On Tuesday, February 11, 2020, the U.S. District Court for the Southern District of New York released its decision in the T-Mobile/Sprint merger challenge, deciding in favor of T-Mobile/Sprint and not enjoining the proposed acquisition of Sprint by T-Mobile (the “Proposed Merger”). Plaintiffs, the State Attorneys General (“AGs” or “States”) of New York, California, Connecticut, Hawaii, Illinois, Maryland, Michigan, Minnesota, Oregon, Wisconsin, Massachusetts, Pennsylvania, Virginia, and the District of Columbia, sought to enjoin the Proposed Merger, which would result in New T-Mobile, arguing that the Proposed Merger would substantially lessen competition in the market for retail mobile wireless services in violation of the Clayton Act.

The Court rejected the States’ arguments on three main points. First, the Court was not persuaded that the States’ prediction of the future after the merger was sufficiently compelling, having argued that New T-Mobile would pursue anticompetitive behavior that, soon after the merger, directly or indirectly, will yield higher prices or lower quality for wireless telecommunications services, thus likely to substantially lessen competition in a nationwide market. Second, the Court disagreed with the States’ projection that Sprint, without the merger, would continue operating as a strong competitor in the nationwide market for wireless services. Third, the Court was not persuaded by the arguments that DISH would not enter the wireless services market as a viable competitor, nor live up to its commitments to build a national wireless network, so as to provide services that would fill the gap in competition from Sprint’s absence. The Court also discounted arguments that the Proposed Merger would result in increased coordinated and/or unilateral effects. Accordingly, the Court entered judgment in favor of T-Mobile, and denied the States’ request to enjoin the Proposed Merger.
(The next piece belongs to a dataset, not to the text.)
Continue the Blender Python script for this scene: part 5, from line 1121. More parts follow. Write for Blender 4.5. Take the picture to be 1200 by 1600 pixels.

The States do have the right to appeal the Court’s decision, and two of the State AGs have referenced this morning that such an appeal is possible. However, any such appeal would face a high bar, and holding out the possibility of an appeal may be a way for the States to attempt to extract additional conditions from the parties.

Even with this decision, the parties are still not able to consummate the transaction, as two outstanding approvals on the Proposed Merger remain: (1) the California Public Utilities Commission (“CPUC”) has yet to release a decision on whether to greenlight the merger; and (2) the U.S. District Court’s review of the Tunney Act, which is to determine whether the proposed divestiture plan to DISH is in the public interest, remains pending. It is unlikely that either of these pending reviews would result in a block of the merger, but we will continue to monitor developments.